Monday, March 4, 2013

What do I want to do with my life?

I have finally started to feel like I know what I want to do with my life. The problem is, I need experience to do it. To get experience, I have to apply to things. Applying to things is not something I am good at. I applied to 2 colleges my first go-round, and 1 my second. I applied to 1 school to study abroad. For the job that I had for 4.5 years, I pretty much only applied to it. For the job I have now, I applied to... 2. Maybe 3. All in all, I have never been one to apply for multiple things at once. I tend to follow my intuition, apply, get it, and live with it. I often think about how I really should apply to more places, things that I want... but dear god I hate applications. I hate gettting references. I hate filling out my job experience. I'm a damn good worker, and can probably succeed in whatever they may want me to do. However, me saying that is not really good enough to make others believe it.

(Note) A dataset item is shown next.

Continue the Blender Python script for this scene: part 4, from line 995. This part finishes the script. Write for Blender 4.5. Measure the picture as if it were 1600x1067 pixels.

I've been looking more into what I want to write my other blog on, and the volunteering/job that I want, and I got overwhelmed. I don't like knowing there's so much out there that I am not a part of, but should be. This is something for which I actually have some passion, but I have a really hard time turning it in to reality. It stresses me out, and I get scared. This is why I want to stay in school forever. I'm good at it, and I get to learn about a bunch of things without actually having to do them. I'm really good at observing, being in the background. It's not to say that I'm wimpy, but I feel like I'm in over my head when it comes to doing what I truly want. The sad part is, it's not when I'm in the middle of it that I feel in over my head, it's getting started. It's making connections, making yourself known. I hate the time that takes, and it always feels like so much effort. It's the balance between being assertive, but respectful. I would much rather not step on toes to get what I want.

I'm a strong believer that being a good, kind person, will do you well in life. I can be a bitch-certainly- but I really do try to be a good person. Especially when it comes to work. I know that you are supposed to be assertive to elevate yourself, but I would much rather keep my soul and be recognized for being a good worker. I don't want to get a promotion or a job because someone else screwed up, and I'm the next best thing. I want to get it because I am the best thing, and I'm good at what I do. I try really hard not to talk about my coworkers (at least to my other coworkers) because I don't want to be in the type of environment. I'll listen to them, because I like to know what's going on, but I try not to say too much. I'd rather just walk the line, and do what I feel I need to do. Even though the job I have currently is just that-a job- I'd still really like to be promoted and do the best I can.

Getting started is always the hardest part for me, as I said in my first post. I need that inital push to get myself started, to believe that it will work out. I feel so lazy and pathetic when I can't just do what I know I need to do. I don't know what it's so hard. If I could figure that out, I wouldn't still have this problem. I'll get there eventually, I just have to do it on my own timetable. But my own timetable needs to be sped up a little.